■ Task to carry out ■
Repeat the material below exactly, with no pictures.

★ ★ ★

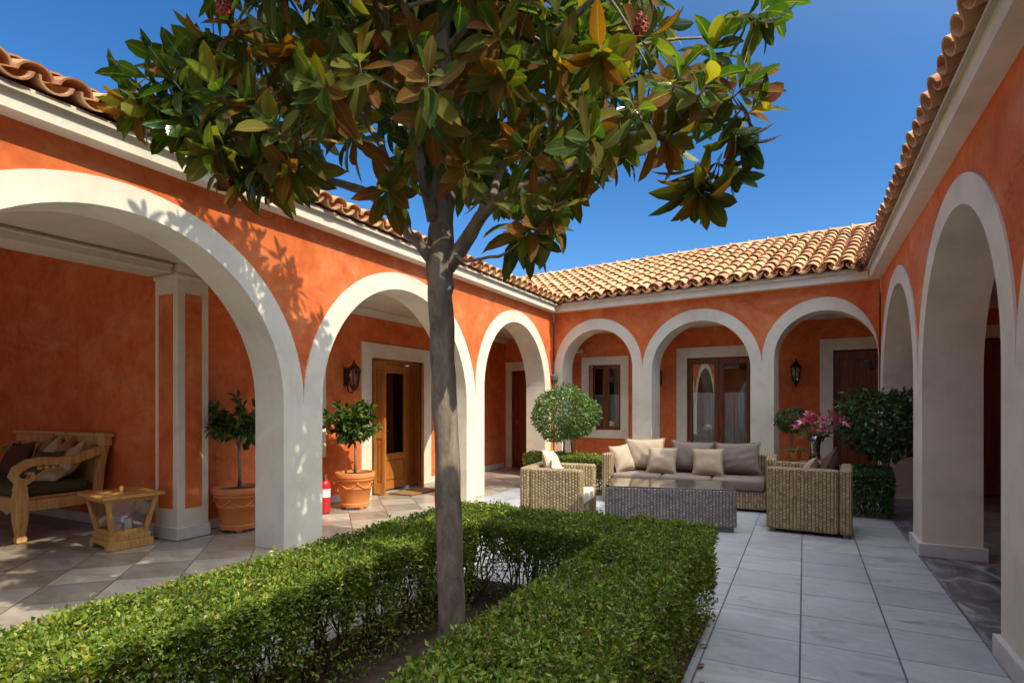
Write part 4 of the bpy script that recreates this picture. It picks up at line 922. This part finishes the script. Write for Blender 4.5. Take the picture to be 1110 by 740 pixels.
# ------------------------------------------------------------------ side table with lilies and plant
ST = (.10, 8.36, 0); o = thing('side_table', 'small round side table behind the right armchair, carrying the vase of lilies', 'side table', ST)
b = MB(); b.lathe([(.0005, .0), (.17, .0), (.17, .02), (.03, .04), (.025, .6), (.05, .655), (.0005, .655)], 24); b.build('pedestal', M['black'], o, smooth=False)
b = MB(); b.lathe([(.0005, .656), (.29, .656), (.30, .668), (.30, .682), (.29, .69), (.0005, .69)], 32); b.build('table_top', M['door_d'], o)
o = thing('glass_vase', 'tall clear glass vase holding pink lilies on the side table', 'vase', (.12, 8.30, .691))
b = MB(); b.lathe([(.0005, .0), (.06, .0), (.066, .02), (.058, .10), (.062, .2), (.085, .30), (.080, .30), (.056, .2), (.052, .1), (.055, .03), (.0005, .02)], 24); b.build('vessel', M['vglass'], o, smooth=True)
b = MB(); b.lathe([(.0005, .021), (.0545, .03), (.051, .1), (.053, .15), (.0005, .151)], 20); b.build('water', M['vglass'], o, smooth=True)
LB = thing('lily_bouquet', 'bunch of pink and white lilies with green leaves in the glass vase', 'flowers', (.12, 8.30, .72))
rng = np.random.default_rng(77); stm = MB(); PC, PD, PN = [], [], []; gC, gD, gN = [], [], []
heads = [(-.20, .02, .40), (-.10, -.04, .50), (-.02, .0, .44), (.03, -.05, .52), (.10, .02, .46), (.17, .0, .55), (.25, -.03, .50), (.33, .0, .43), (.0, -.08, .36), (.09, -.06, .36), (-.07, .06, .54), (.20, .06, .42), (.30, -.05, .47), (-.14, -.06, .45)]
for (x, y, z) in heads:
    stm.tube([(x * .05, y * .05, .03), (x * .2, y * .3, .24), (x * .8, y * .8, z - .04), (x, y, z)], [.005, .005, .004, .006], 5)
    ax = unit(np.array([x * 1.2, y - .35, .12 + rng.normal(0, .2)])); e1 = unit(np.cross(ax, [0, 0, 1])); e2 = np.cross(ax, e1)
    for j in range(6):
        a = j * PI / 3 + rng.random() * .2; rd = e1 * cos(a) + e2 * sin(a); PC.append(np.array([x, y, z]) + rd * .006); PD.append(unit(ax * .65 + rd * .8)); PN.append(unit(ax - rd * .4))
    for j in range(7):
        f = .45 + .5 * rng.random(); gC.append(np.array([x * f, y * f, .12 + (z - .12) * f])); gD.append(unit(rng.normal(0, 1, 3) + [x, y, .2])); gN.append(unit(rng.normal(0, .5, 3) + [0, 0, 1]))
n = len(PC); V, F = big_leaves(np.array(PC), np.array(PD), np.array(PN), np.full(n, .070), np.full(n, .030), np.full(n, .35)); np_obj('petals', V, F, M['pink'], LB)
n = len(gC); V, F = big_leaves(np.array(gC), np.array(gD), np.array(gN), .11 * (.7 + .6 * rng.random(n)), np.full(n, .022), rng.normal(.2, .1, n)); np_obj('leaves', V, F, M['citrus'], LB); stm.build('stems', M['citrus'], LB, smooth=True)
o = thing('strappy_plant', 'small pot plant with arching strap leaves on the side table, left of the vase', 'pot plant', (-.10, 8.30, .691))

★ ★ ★

■ Written reply ■
Write part 4 of the bpy script that recreates this picture. It picks up at line 922. This part finishes the script. Write for Blender 4.5. Take the picture to be 1110 by 740 pixels.
# ------------------------------------------------------------------ side table with lilies and plant
ST = (.10, 8.36, 0); o = thing('side_table', 'small round side table behind the right armchair, carrying the vase of lilies', 'side table', ST)
b = MB(); b.lathe([(.0005, .0), (.17, .0), (.17, .02), (.03, .04), (.025, .6), (.05, .655), (.0005, .655)], 24); b.build('pedestal', M['black'], o, smooth=False)
b = MB(); b.lathe([(.0005, .656), (.29, .656), (.30, .668), (.30, .682), (.29, .69), (.0005, .69)], 32); b.build('table_top', M['door_d'], o)
o = thing('glass_vase', 'tall clear glass vase holding pink lilies on the side table', 'vase', (.12, 8.30, .691))
b = MB(); b.lathe([(.0005, .0), (.06, .0), (.066, .02), (.058, .10), (.062, .2), (.085, .30), (.080, .30), (.056, .2), (.052, .1), (.055, .03), (.0005, .02)], 24); b.build('vessel', M['vglass'], o, smooth=True)
b = MB(); b.lathe([(.0005, .021), (.0545, .03), (.051, .1), (.053, .15), (.0005, .151)], 20); b.build('water', M['vglass'], o, smooth=True)
LB = thing('lily_bouquet', 'bunch of pink and white lilies with green leaves in the glass vase', 'flowers', (.12, 8.30, .72))
rng = np.random.default_rng(77); stm = MB(); PC, PD, PN = [], [], []; gC, gD, gN = [], [], []
heads = [(-.20, .02, .40), (-.10, -.04, .50), (-.02, .0, .44), (.03, -.05, .52), (.10, .02, .46), (.17, .0, .55), (.25, -.03, .50), (.33, .0, .43), (.0, -.08, .36), (.09, -.06, .36), (-.07, .06, .54), (.20, .06, .42), (.30, -.05, .47), (-.14, -.06, .45)]
for (x, y, z) in heads:
    stm.tube([(x * .05, y * .05, .03), (x * .2, y * .3, .24), (x * .8, y * .8, z - .04), (x, y, z)], [.005, .005, .004, .006], 5)
    ax = unit(np.array([x * 1.2, y - .35, .12 + rng.normal(0, .2)])); e1 = unit(np.cross(ax, [0, 0, 1])); e2 = np.cross(ax, e1)
    for j in range(6):
        a = j * PI / 3 + rng.random() * .2; rd = e1 * cos(a) + e2 * sin(a); PC.append(np.array([x, y, z]) + rd * .006); PD.append(unit(ax * .65 + rd * .8)); PN.append(unit(ax - rd * .4))
    for j in range(7):
        f = .45 + .5 * rng.random(); gC.append(np.array([x * f, y * f, .12 + (z - .12) * f])); gD.append(unit(rng.normal(0, 1, 3) + [x, y, .2])); gN.append(unit(rng.normal(0, .5, 3) + [0, 0, 1]))
n = len(PC); V, F = big_leaves(np.array(PC), np.array(PD), np.array(PN), np.full(n, .070), np.full(n, .030), np.full(n, .35)); np_obj('petals', V, F, M['pink'], LB)
n = len(gC); V, F = big_leaves(np.array(gC), np.array(gD), np.array(gN), .11 * (.7 + .6 * rng.random(n)), np.full(n, .022), rng.normal(.2, .1, n)); np_obj('leaves', V, F, M['citrus'], LB); stm.build('stems', M['citrus'], LB, smooth=True)
o = thing('strappy_plant', 'small pot plant with arching strap leaves on the side table, left of the vase', 'pot plant', (-.10, 8.30, .691))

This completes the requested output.